宙組
逆転裁判3


2013年1月27日
於・日本青年館



 「逆転裁判」の続編。
 無敗記録を誇っていた検事マイルズ・エッジワースは、フェニックス・ライトに法廷で敗れ、失意の旅に出ていた。 故郷のカリフォルニアに戻る途中、飛行機が乱気流に巻き込まれ、たどり着いたのは30年前の世界だった。
 エッジワースが立ち寄ったクラブで、殺人事件がおこる。 ダンサーのアリソンと共に訪ねた弁護士の名前は、グレゴリー・エッジワース。 マイルズが幼いころに亡くなった父だった。 裁判が始まると、グレゴリーは被告人を無罪にするために、証拠のねつ造を行うこともいとわなかった。 憧れていた父のありえない姿を見たエッジワースは、自ら検事席に立ち、真実の追求を行うのだった。

 マイルズ・エッジワース、悠未ひろ。 逆裁2より抜け感が出て、いい感じでした。 あのキザですかしたエッジワースが、女性に恋心を抱くとか、父親に対して思慕の念を抱くとか、何だかとても人間ぽくて可愛い。 刑事さんに「(グレゴリーと)同じ目をしている」と言われて、「それは間違いなく遺伝だ」とつぶやくあたりの今一歩ずれている感じがいいです。 それにしても、れいちゃんがそれ程小さいわけでもないのに、あの身長差はすごいです。

 アリソン、すみれ乃麗。
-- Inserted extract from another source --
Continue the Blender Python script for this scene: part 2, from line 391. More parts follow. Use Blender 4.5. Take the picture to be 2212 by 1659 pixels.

前作までのマヤちゃんとは全然違う、ちょっと影のあるクラブダンサー。 懸命に生きている一途な感じが、エッジワースの心をつかんでしまったんでしょうね。 れいちゃんのいじらしい可愛さなら、納得です。

 グレゴリー・エッジワース、蓮水ゆうや。 すかして偉そうな男だと思ったけれど、最後は息子のおかげで改心してました。 「道を誤った自分に正しい道を示してくれた、正義感あふれるいい検事がいた。その男の名を息子に付けよう。(名字も一緒だから、同姓同名になる)」と思って、マイルズに名前をつけたんでしょうね。 ちょっと心温まるストーリーでした。 ただ、ちーちゃんの演技がとても普通ぽくて、他の人がもっとゲームっぽいわざとらしい演技をしているので、のりが悪く見えてしまいました。 ちーちゃんの自然体な感じは好きなのだけど、今回はもっと大げさな方がよかったな。

 ラリー、凪七瑠海。 大くんから変わって、カチャがラリー。 今回息抜きキャラがラリーしかいないので、唯一笑わせてもらいました。 ディック刑事、マヤちゃん、ロッタハートさんたち、濃いメンバーもいればよかったんだけど。

 バッド刑事、愛月ひかる。濃いです、格好いいです。この年次で、あの個性が出せるのはすごい。 キザで格好つけてるんだけど、ナルシスだし、ロリポップキャンディなめてるし、ディック刑事と違って仕事はできそうだし。 先が楽しみです。

 裁判長、寿つかさ。すっしーさんが素敵なおじさまなのは分かってるけど、今回はさらにキーパーソンでした。まさに逆転裁判。

 エッジワースの母サラ、伶美うらら。少年役を経て、大人のいい女になりました。 バック・トゥ・ザ・フューチャーのように、息子に惚れたらややこしいことになるところだったので、何事もなくてよかったです。 現在に戻ったエッジワースが今のサラと対面するという、ちょっとベタな展開を想像したのですが、それはなかったです。

 逆裁のフィナーレは、今回もやっぱり格好よかったです。

 ゲームが元ネタだから現実的には突っ込みどころ満載な内容なのだけれど、気持ちがほっこりするのがいいです。 ちょっと成長したエッジワースが、この後悩めるフェニックス・ライトに再会するというわけで、ニックが「お前変わったな。よくしゃべるようになった」と言っていた理由が分かった逆裁3でした。